The New CEO Must Lead Intel Into The Post-PC Era

How much of Intel’s growth in the mobile SoC market will be at Qualcomm’s expense is uncertain because of Qualcomm’s powerful market position and significant design capability. Consolidation can be expected as mobile processor SoC suppliers without strong LTE/4G patent portfolios leave the mobile business as exemplified by Texas Instruments’ recent retargeting of its OMAP mobile chipset to automotive infotainment applications. Qualcomm may feel little pressure from Intel while the industry segment consolidates. Longer term this is an epic championship fight between two great competitors, each with more than $10 billion in cash that spend 15 to 20 percent of revenues on serious scientific R&D.

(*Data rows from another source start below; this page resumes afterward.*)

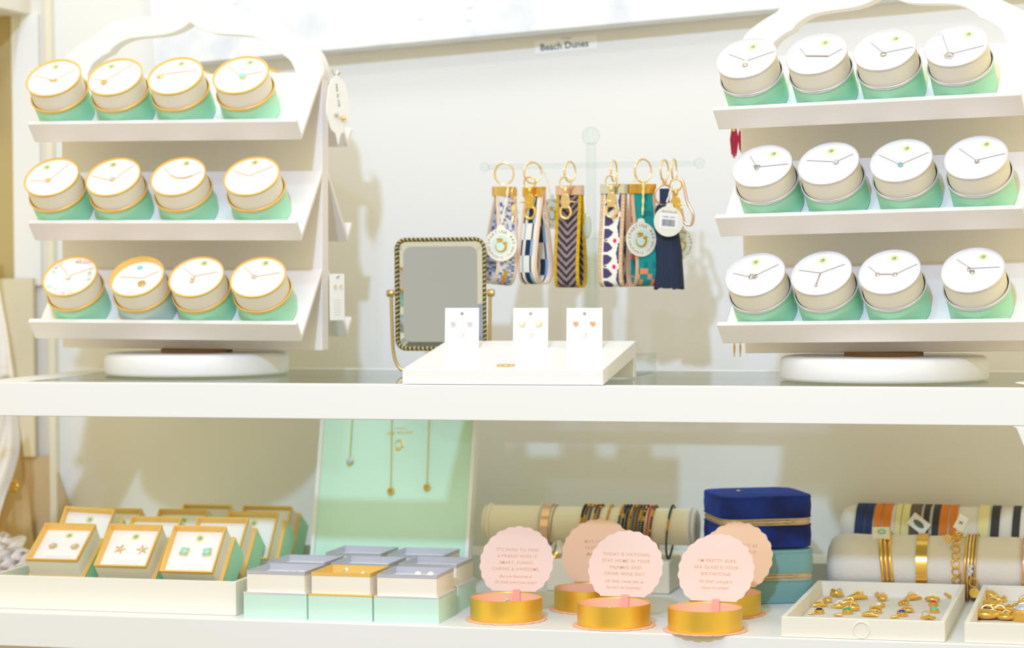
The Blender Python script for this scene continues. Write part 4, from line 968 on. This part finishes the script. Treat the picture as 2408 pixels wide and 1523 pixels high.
# ---------------------------------------------------------------- velvet jewellery cases
def jcase(M,w,h,vel,label,zipn,nap):
    t=thing('jewellery_case',M,label,'jewellery case','zipped jewellery cases'); hh=h/2
    def shell(z0,z1,top):
        r=.020; ins=[(0.0012,0),(0,.0015),(0,.5),(0,.985),(.0014,.997),(.0040,1.0)] if top else [(.004,0),(.0014,.003),(0,.02),(0,.5),(0,.97),(.0012,1)]
        b=MB(); vs=[];L=[]
        for i_,(q,f_) in enumerate(ins):
            bul=.0009*sin(PI*f_); ring_=rrect(-w/2+q-bul,w/2-q+bul,-w/2+q-bul,w/2-q+bul,r-q,8); L.append([(x,y,z0+(z1-z0)*f_) for x,y in ring_])
        if top:
            for k,q in enumerate((.012,.03)): L.append([(x,y,z1+.0012*(k+1)) for x,y in rrect(-w/2+q,w/2-q,-w/2+q,w/2-q,.012,8)])
        n=len(L[0]); vs=[p for l in L for p in l]
        fs=[(a*n+k,a*n+(k+1)%n,(a+1)*n+(k+1)%n,(a+1)*n+k) for a in range(len(L)-1) for k in range(n)]+[tuple((len(L)-1)*n+k for k in range(n)),tuple(range(n-1,-1,-1))]
        b.add(vs,fs); return b
    shell(0.0004,hh-.0042,False).build('lower_shell',vel,t,50); shell(hh+.0042,h,True).build('upper_shell',vel,t,50)
    b=MB(); b.prism(rrect(-w/2+.0012,w/2-.0012,-w/2+.0012,w/2-.0012,.019,8),hh-.0042,hh+.0042); z=b.build('zip_tape',ZIP,t,50)
    c=MB(); Q=dense(rrect(-w/2+.0008,w/2-.0008,-w/2+.0008,w/2-.0008,.0195,8),.0022)
    c.tube([(p.x,p.y,hh) for p in Q],.0013,6,True); 
    for zz in(-.0020,.0020): c.tube([(p.x,p.y,hh+zz) for p in Q],.0007,6,True)
    c.build('zip_teeth',mat('champagne_zip',(218,196,160),.35,.6),t,60)
    for zz in(hh-.0052,hh+.0052,h-.003): 
        pp=MB(); pp.tube([(p.x,p.y,zz) for p in dense(rrect(-w/2-.0004,w/2+.0004,-w/2-.0004,w/2+.0004,.0205,8),.004)],.0008,6,True); pp.build('piping',vel,t,60)
    return t,hh
CW=.112
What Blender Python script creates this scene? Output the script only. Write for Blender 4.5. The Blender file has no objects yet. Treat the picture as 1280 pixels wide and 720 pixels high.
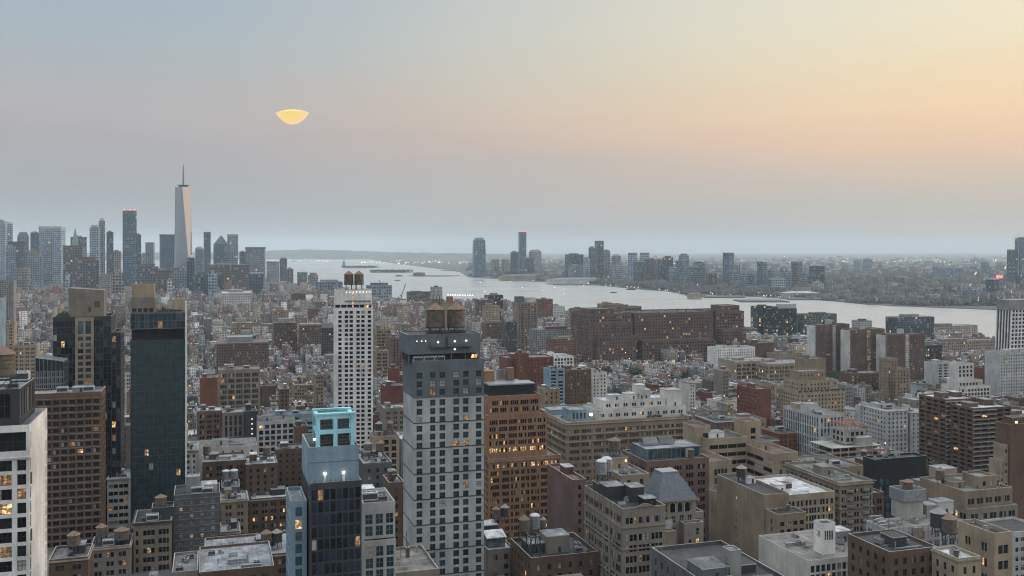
import bpy, math, random
import numpy as np
from math import radians as R, sin, cos, pi
rnd = random.Random(7)
sc = bpy.context.scene
C = sc.collection
# ------------------------------------------------------------------ camera
HC, EY, F = 155.0, 313.0, 1200.0          # eye height (m), eye level row, focal length in px of a 1280 px frame
cam = bpy.data.cameras.new('camera'); cam_o = bpy.data.objects.new('camera', cam); C.objects.link(cam_o)
cam.sensor_width = 36; cam.lens = 36*F/1280; cam.shift_y = -(360-EY)/1280
cam.clip_start = 1; cam.clip_end = 90000
cam_o.location = (0, 0, HC); cam_o.rotation_euler = (R(90), 0, 0)
sc.camera = cam_o
# ------------------------------------------------------------------ world
SUN_AZ, SUN_EL = 71, 3.0                    # degrees right of the view, above the horizon
w = bpy.data.worlds.new('World'); sc.world = w; w.use_nodes = True
def srgb(r, g, b, k=1.0):
    f = lambda c: (c/255/12.92 if c/255 <= .04045 else ((c/255+.055)/1.055)**2.4)*k
    return (f(r), f(g), f(b), 1)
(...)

Intel’s failure to exploit the mobile SoC market has often drawn criticism. But Intel has produced few early subscale successes. Willy Shih, a Professor of Management at the Harvard Business School, has studied Intel and told us that most of Intel’s “New Business Initiative” ventures failed when the new ventures could not scale to match the profitability or volumes of the core x86 microprocessor business. The mobile processor and communications business has the attributes that meet Intel’s expectations for growth and scale. But since Intel has all the design, intellectual property, and manufacturing capability to succeed in the mobile market, the new CEO will need to carve out Intel’s top talent and state-of-the-art fabrication capacity and dedicate it to winning mobile market share, perhaps at some cost to the core PC microprocessor business.

Since another growth market of the magnitude that Intel needs to reignite growth is not apparent, the next CEO will be selected based on his ability to lead Intel into the Post-PC Era. And he will be able to tell this story – perhaps at CES 2014.